Copy every record exactly, and keep the pictures out.

Start of SUPPLIED RECORDS

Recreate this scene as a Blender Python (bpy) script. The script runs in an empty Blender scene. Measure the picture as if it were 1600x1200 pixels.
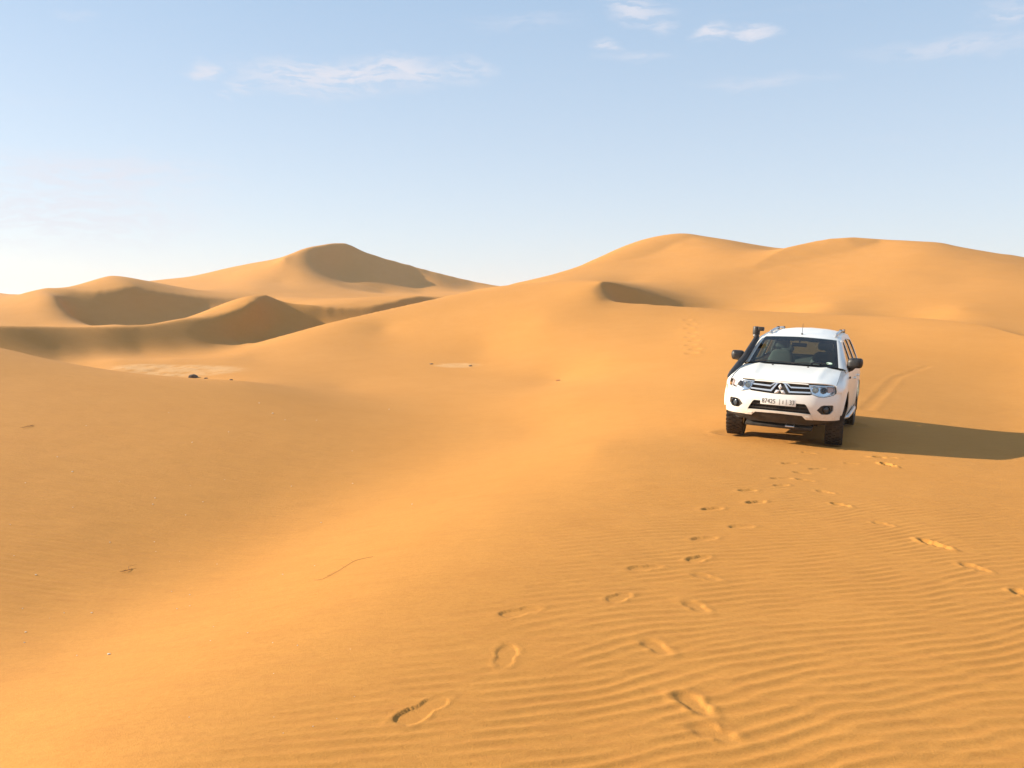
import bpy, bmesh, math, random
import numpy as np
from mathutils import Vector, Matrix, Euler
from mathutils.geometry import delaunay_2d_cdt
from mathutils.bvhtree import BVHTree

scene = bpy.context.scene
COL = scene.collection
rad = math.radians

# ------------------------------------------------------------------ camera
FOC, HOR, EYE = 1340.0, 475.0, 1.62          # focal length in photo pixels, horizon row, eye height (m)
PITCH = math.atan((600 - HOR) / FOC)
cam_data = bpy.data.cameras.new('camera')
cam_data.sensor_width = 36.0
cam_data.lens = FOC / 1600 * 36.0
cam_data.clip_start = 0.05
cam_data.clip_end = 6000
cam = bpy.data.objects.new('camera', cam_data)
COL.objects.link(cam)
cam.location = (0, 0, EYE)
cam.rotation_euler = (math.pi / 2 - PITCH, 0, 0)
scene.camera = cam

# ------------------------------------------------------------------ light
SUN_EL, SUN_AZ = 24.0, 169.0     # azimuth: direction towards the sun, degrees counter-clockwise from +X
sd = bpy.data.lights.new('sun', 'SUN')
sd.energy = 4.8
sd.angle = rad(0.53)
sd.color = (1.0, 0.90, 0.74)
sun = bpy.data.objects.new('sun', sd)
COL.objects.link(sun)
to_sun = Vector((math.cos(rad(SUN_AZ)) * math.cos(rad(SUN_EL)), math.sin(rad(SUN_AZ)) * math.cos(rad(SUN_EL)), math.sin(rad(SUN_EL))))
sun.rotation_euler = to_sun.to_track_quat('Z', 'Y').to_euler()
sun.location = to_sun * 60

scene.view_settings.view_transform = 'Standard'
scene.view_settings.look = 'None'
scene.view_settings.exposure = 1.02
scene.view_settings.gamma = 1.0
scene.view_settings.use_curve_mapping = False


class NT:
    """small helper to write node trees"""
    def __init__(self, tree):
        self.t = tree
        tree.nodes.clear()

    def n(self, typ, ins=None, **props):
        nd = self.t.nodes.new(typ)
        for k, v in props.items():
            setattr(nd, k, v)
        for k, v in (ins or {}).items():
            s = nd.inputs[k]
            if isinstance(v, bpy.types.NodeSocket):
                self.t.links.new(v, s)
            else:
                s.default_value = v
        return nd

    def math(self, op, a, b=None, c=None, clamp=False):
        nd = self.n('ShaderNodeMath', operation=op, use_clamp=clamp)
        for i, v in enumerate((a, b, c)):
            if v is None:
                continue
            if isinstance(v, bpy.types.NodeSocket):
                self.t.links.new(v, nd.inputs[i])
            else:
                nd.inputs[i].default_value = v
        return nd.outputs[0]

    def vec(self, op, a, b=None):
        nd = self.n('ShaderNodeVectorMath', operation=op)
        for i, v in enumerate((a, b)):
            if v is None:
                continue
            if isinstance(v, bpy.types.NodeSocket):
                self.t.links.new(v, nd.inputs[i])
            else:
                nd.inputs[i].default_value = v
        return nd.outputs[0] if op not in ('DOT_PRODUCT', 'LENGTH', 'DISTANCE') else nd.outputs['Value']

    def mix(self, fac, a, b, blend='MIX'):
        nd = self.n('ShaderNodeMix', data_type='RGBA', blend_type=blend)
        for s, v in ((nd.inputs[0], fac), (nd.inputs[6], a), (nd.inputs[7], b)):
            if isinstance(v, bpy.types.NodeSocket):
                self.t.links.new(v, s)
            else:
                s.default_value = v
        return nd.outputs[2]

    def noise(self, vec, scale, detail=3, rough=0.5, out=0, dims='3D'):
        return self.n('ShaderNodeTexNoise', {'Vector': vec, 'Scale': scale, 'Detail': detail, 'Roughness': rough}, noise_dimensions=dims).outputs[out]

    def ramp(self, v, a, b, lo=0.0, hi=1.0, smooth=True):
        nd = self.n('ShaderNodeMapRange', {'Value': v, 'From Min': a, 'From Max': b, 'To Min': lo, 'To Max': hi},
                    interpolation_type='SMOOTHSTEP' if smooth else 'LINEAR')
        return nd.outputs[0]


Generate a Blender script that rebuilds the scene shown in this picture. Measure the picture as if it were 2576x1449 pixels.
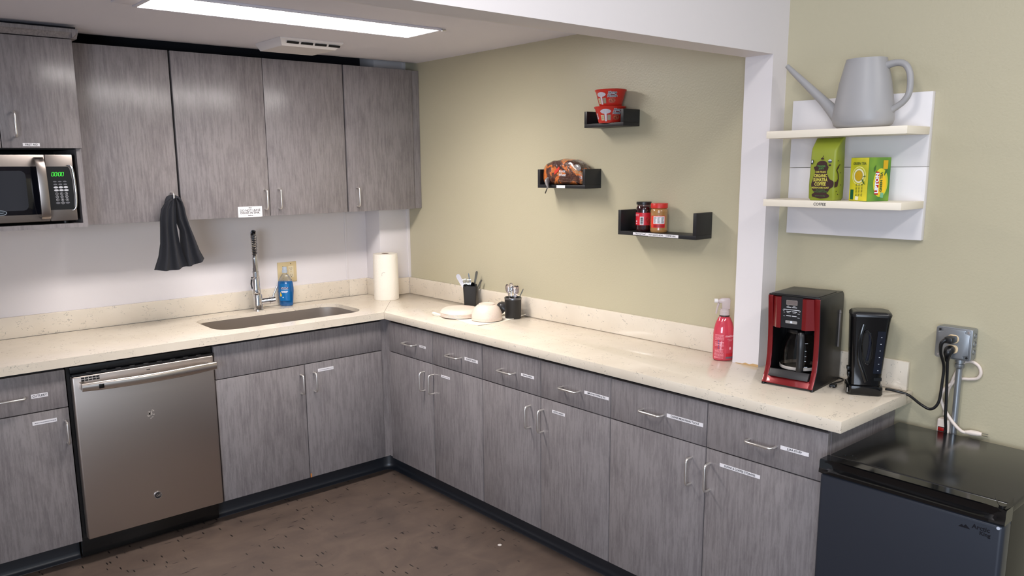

End of SUPPLIED RECORDS

* _WRITTEN RESPONSE_
Recreate this scene as a Blender Python (bpy) script. The script runs in an empty Blender scene. Measure the picture as if it were 1600x1200 pixels.
import bpy, bmesh, math, random
import numpy as np
from mathutils import Vector, Matrix, Euler
from mathutils.geometry import delaunay_2d_cdt
from mathutils.bvhtree import BVHTree

scene = bpy.context.scene
COL = scene.collection
rad = math.radians

# ------------------------------------------------------------------ camera
FOC, HOR, EYE = 1340.0, 475.0, 1.62          # focal length in photo pixels, horizon row, eye height (m)
PITCH = math.atan((600 - HOR) / FOC)
cam_data = bpy.data.cameras.new('camera')
cam_data.sensor_width = 36.0
cam_data.lens = FOC / 1600 * 36.0
cam_data.clip_start = 0.05
cam_data.clip_end = 6000
cam = bpy.data.objects.new('camera', cam_data)
COL.objects.link(cam)
cam.location = (0, 0, EYE)
cam.rotation_euler = (math.pi / 2 - PITCH, 0, 0)
scene.camera = cam

# ------------------------------------------------------------------ light
SUN_EL, SUN_AZ = 24.0, 169.0     # azimuth: direction towards the sun, degrees counter-clockwise from +X
sd = bpy.data.lights.new('sun', 'SUN')
sd.energy = 4.8
sd.angle = rad(0.53)
sd.color = (1.0, 0.90, 0.74)
sun = bpy.data.objects.new('sun', sd)
COL.objects.link(sun)
to_sun = Vector((math.cos(rad(SUN_AZ)) * math.cos(rad(SUN_EL)), math.sin(rad(SUN_AZ)) * math.cos(rad(SUN_EL)), math.sin(rad(SUN_EL))))
sun.rotation_euler = to_sun.to_track_quat('Z', 'Y').to_euler()
sun.location = to_sun * 60

scene.view_settings.view_transform = 'Standard'
scene.view_settings.look = 'None'
scene.view_settings.exposure = 1.02
scene.view_settings.gamma = 1.0
scene.view_settings.use_curve_mapping = False


class NT:
    """small helper to write node trees"""
    def __init__(self, tree):
        self.t = tree
        tree.nodes.clear()

    def n(self, typ, ins=None, **props):
        nd = self.t.nodes.new(typ)
        for k, v in props.items():
            setattr(nd, k, v)
        for k, v in (ins or {}).items():
            s = nd.inputs[k]
            if isinstance(v, bpy.types.NodeSocket):
                self.t.links.new(v, s)
            else:
                s.default_value = v
        return nd

    def math(self, op, a, b=None, c=None, clamp=False):
        nd = self.n('ShaderNodeMath', operation=op, use_clamp=clamp)
        for i, v in enumerate((a, b, c)):
            if v is None:
                continue
            if isinstance(v, bpy.types.NodeSocket):
                self.t.links.new(v, nd.inputs[i])
            else:
                nd.inputs[i].default_value = v
        return nd.outputs[0]

    def vec(self, op, a, b=None):
        nd = self.n('ShaderNodeVectorMath', operation=op)
        for i, v in enumerate((a, b)):
            if v is None:
                continue
            if isinstance(v, bpy.types.NodeSocket):
                self.t.links.new(v, nd.inputs[i])
            else:
                nd.inputs[i].default_value = v
        return nd.outputs[0] if op not in ('DOT_PRODUCT', 'LENGTH', 'DISTANCE') else nd.outputs['Value']

    def mix(self, fac, a, b, blend='MIX'):
        nd = self.n('ShaderNodeMix', data_type='RGBA', blend_type=blend)
        for s, v in ((nd.inputs[0], fac), (nd.inputs[6], a), (nd.inputs[7], b)):
            if isinstance(v, bpy.types.NodeSocket):
                self.t.links.new(v, s)
            else:
                s.default_value = v
        return nd.outputs[2]

    def noise(self, vec, scale, detail=3, rough=0.5, out=0, dims='3D'):
        return self.n('ShaderNodeTexNoise', {'Vector': vec, 'Scale': scale, 'Detail': detail, 'Roughness': rough}, noise_dimensions=dims).outputs[out]

    def ramp(self, v, a, b, lo=0.0, hi=1.0, smooth=True):
        nd = self.n('ShaderNodeMapRange', {'Value': v, 'From Min': a, 'From Max': b, 'To Min': lo, 'To Max': hi},
                    interpolation_type='SMOOTHSTEP' if smooth else 'LINEAR')
        return nd.outputs[0]


Generate a Blender script that rebuilds the scene shown in this picture. Measure the picture as if it were 2576x1449 pixels.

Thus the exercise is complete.